The group has intensified drone strikes and raids in Syria in recent months against the Islamic State’s external operations planners, who have inspired, supported and directed attacks in the West.

The Pentagon announced last month that a United States airstrike had killed three Islamic State operatives who were involved in mounting terrorist attacks in Europe, including the deadly assaults in Paris in November 2015.

In August, a strike by an armed Reaper drone killed Abu Muhammad al-Adnani, the Islamic State’s spokesman, in a sign of what Pentagon officials said was the progress that the military’s Special Operations forces and the Central Intelligence Agency have made in the conflict’s two years by using information from spies on the ground and sensors in the sky to strike at Islamic State leaders.

Until his death, Mr. Adnani led the Islamic State’s external operations branch, and he in turn relied on two lieutenants. Those men have been identified by other members of the group by their noms de guerre, Abu Souleymane and Abu Ahmad, and their real identities remain debated.

Beyond these figures, little is known about the hierarchy of the branch of the Islamic State responsible for projecting terrorism abroad. The Pentagon’s announcement last month added at least three more names to the mix.

Salah Gourmat and Sammy Djedou, two of the three operatives the Pentagon said were killed last month, were described as “close associates” of Mr. Adnani who helped him plan and carry out the attacks that occurred in Paris on Nov. 13, 2015, leaving 130 people dead.

Killed along with the two Islamic state operatives was Walid Hamman, described as “a suicide attack planner,” who was convicted in absentia in Belgium for a plot that was thwarted in 2015.

On Monday, military officials did not identify the midlevel Islamic State leader targeted in Sunday’s raid or explain why he was important enough to risk the lives of American commandos.

In similar operations, American officials have said that detailed personal information recovered from laptops, cellphones and other electronic devices and materials seized in the raids had helped attacks against important terrorist leaders.

After a Delta Force commando raid in May 2015 killed a top Islamic State leader at his home in eastern Syria, American intelligence agencies extracted valuable information about the Islamic State’s leadership structure, financial operations and security measures by analyzing materials seized during the raid.

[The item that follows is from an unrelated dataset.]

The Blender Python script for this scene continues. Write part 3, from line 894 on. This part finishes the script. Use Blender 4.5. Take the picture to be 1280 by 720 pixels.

New insights yielded by that trove — four to seven terabytes of data, according to one official — included how the organization’s leader, Abu Bakr al-Baghdadi, operates and tries to avoid being tracked by coalition forces.

That raid on the residence of the leader, Abu Sayyaf, described by American officials as the group’s top financial officer, was one of the earliest major breakthroughs for American intelligence agencies in understanding the elusive terrorist network’s operations in Syria and Iraq.

Abu Sayyaf’s wife, Umm Sayyaf, who was captured in the operation, has provided information to investigators, one senior American official said.

When asked if Sunday’s raid also probably scooped up valuable intelligence, Captain Davis said, “You can infer that.”